**Task statement:** Going from the top of the data below, give again each line through the one containing "M_soil, smooth=True), kind='structure')", both ends kept.

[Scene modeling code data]
____

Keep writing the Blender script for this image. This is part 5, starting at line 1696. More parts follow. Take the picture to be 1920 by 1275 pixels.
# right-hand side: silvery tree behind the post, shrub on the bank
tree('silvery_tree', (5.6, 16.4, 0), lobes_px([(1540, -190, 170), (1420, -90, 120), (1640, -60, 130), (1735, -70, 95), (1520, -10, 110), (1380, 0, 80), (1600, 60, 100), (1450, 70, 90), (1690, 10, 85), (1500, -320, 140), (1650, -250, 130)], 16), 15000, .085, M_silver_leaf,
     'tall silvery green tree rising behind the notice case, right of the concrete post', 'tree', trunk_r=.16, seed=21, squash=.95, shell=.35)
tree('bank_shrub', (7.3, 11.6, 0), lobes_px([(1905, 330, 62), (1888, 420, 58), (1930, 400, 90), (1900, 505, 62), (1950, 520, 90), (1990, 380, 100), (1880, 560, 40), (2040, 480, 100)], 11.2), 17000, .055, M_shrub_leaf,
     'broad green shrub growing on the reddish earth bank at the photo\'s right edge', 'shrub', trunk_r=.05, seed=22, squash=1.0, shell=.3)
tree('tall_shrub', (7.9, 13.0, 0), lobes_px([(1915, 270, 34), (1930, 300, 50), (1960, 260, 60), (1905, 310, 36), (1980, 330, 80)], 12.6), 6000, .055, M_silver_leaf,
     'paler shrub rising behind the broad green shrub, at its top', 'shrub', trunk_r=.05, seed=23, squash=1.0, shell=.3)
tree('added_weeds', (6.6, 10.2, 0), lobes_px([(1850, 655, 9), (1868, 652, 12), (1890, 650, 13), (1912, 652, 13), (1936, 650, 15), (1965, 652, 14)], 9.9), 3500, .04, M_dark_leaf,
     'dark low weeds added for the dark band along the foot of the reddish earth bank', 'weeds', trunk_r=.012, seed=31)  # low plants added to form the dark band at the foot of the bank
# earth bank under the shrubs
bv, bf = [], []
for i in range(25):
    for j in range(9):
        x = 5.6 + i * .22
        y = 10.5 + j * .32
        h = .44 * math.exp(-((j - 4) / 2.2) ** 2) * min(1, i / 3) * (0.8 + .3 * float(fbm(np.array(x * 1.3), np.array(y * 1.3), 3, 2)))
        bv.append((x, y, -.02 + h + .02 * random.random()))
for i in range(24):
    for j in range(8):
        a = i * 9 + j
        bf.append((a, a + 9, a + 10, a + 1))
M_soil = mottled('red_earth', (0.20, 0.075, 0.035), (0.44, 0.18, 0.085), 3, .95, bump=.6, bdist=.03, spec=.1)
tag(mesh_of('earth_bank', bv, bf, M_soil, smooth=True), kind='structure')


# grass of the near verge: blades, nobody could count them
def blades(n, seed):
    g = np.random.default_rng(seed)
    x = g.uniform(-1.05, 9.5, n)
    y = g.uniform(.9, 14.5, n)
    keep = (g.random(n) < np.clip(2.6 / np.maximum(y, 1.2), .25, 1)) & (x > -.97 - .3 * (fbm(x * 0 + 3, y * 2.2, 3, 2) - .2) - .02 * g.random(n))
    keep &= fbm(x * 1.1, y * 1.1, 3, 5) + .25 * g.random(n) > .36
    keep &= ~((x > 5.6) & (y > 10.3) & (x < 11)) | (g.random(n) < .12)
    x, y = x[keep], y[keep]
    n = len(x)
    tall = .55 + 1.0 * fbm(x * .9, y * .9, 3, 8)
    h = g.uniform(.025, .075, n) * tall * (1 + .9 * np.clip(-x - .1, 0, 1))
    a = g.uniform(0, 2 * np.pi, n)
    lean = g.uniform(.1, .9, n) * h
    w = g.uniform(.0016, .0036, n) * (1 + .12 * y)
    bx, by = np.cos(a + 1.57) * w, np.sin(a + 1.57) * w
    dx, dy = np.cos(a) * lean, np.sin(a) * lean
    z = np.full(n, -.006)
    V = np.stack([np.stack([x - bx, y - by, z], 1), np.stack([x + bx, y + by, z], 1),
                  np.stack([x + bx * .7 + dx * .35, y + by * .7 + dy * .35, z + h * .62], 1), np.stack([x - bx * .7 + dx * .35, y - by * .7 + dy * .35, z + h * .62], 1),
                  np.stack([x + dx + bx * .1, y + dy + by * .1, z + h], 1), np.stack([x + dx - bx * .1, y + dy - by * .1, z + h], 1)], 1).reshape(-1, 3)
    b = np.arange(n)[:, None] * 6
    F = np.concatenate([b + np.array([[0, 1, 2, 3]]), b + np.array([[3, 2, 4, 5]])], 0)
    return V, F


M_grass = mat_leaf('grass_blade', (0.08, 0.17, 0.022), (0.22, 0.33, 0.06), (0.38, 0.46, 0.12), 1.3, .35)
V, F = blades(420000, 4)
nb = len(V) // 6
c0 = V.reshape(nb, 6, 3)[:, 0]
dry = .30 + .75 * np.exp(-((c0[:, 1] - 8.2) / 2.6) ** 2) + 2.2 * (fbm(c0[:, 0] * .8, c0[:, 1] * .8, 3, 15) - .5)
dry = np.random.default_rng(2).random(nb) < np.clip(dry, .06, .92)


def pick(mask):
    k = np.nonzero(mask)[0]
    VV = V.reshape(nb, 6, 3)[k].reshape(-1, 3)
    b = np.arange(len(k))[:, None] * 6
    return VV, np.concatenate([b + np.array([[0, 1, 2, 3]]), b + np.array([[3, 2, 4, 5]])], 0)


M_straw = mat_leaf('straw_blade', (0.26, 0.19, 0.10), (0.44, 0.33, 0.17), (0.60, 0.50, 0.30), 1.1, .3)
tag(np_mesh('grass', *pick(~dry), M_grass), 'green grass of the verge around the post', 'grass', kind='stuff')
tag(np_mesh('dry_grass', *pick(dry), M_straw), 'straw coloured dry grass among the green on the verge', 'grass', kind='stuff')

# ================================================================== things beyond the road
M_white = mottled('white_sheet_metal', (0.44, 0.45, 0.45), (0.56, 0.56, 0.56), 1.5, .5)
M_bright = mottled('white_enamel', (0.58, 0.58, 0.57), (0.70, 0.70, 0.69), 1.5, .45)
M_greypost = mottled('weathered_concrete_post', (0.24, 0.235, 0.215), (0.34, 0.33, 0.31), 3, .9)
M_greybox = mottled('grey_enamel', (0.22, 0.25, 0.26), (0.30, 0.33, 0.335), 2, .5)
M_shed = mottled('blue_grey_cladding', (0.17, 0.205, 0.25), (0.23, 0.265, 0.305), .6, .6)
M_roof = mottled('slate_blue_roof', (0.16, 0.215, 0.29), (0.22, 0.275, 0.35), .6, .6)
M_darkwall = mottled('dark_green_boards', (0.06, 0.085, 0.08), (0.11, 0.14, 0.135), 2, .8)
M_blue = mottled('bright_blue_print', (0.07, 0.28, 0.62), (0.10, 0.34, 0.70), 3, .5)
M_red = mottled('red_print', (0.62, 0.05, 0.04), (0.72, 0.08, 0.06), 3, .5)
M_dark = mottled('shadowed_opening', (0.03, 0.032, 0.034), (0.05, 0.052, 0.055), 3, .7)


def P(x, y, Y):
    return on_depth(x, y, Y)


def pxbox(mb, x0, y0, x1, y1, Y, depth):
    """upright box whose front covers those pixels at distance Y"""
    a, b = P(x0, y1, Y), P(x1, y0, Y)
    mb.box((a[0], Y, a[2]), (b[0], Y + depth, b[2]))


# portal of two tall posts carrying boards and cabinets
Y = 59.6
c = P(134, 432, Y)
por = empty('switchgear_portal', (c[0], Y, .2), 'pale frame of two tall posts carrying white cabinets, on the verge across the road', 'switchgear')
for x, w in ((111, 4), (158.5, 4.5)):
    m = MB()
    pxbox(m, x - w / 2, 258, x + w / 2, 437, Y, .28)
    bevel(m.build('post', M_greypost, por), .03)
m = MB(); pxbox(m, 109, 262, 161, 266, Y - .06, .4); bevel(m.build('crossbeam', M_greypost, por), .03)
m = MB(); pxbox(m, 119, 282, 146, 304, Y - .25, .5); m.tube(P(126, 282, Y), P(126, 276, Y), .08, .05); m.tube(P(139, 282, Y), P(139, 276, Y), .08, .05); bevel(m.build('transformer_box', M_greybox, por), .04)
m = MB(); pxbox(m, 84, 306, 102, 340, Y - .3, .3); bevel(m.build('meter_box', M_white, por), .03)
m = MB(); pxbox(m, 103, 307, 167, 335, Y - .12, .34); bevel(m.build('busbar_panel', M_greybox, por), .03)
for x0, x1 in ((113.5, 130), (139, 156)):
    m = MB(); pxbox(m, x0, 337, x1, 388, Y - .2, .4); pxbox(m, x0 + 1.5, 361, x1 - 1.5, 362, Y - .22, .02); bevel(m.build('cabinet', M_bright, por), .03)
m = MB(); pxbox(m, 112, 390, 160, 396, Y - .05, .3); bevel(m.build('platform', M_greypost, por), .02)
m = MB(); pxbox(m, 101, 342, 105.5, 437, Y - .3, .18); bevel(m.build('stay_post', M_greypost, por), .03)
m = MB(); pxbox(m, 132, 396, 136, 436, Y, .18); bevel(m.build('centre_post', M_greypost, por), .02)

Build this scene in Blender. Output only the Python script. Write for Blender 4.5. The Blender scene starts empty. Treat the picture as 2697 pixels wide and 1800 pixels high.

____

**Output of the exercise:**
Keep writing the Blender script for this image. This is part 5, starting at line 1696. More parts follow. Take the picture to be 1920 by 1275 pixels.
# right-hand side: silvery tree behind the post, shrub on the bank
tree('silvery_tree', (5.6, 16.4, 0), lobes_px([(1540, -190, 170), (1420, -90, 120), (1640, -60, 130), (1735, -70, 95), (1520, -10, 110), (1380, 0, 80), (1600, 60, 100), (1450, 70, 90), (1690, 10, 85), (1500, -320, 140), (1650, -250, 130)], 16), 15000, .085, M_silver_leaf,
     'tall silvery green tree rising behind the notice case, right of the concrete post', 'tree', trunk_r=.16, seed=21, squash=.95, shell=.35)
tree('bank_shrub', (7.3, 11.6, 0), lobes_px([(1905, 330, 62), (1888, 420, 58), (1930, 400, 90), (1900, 505, 62), (1950, 520, 90), (1990, 380, 100), (1880, 560, 40), (2040, 480, 100)], 11.2), 17000, .055, M_shrub_leaf,
     'broad green shrub growing on the reddish earth bank at the photo\'s right edge', 'shrub', trunk_r=.05, seed=22, squash=1.0, shell=.3)
tree('tall_shrub', (7.9, 13.0, 0), lobes_px([(1915, 270, 34), (1930, 300, 50), (1960, 260, 60), (1905, 310, 36), (1980, 330, 80)], 12.6), 6000, .055, M_silver_leaf,
     'paler shrub rising behind the broad green shrub, at its top', 'shrub', trunk_r=.05, seed=23, squash=1.0, shell=.3)
tree('added_weeds', (6.6, 10.2, 0), lobes_px([(1850, 655, 9), (1868, 652, 12), (1890, 650, 13), (1912, 652, 13), (1936, 650, 15), (1965, 652, 14)], 9.9), 3500, .04, M_dark_leaf,
     'dark low weeds added for the dark band along the foot of the reddish earth bank', 'weeds', trunk_r=.012, seed=31)  # low plants added to form the dark band at the foot of the bank
# earth bank under the shrubs
bv, bf = [], []
for i in range(25):
    for j in range(9):
        x = 5.6 + i * .22
        y = 10.5 + j * .32
        h = .44 * math.exp(-((j - 4) / 2.2) ** 2) * min(1, i / 3) * (0.8 + .3 * float(fbm(np.array(x * 1.3), np.array(y * 1.3), 3, 2)))
        bv.append((x, y, -.02 + h + .02 * random.random()))
for i in range(24):
    for j in range(8):
        a = i * 9 + j
        bf.append((a, a + 9, a + 10, a + 1))
M_soil = mottled('red_earth', (0.20, 0.075, 0.035), (0.44, 0.18, 0.085), 3, .95, bump=.6, bdist=.03, spec=.1)
tag(mesh_of('earth_bank', bv, bf, M_soil, smooth=True), kind='structure')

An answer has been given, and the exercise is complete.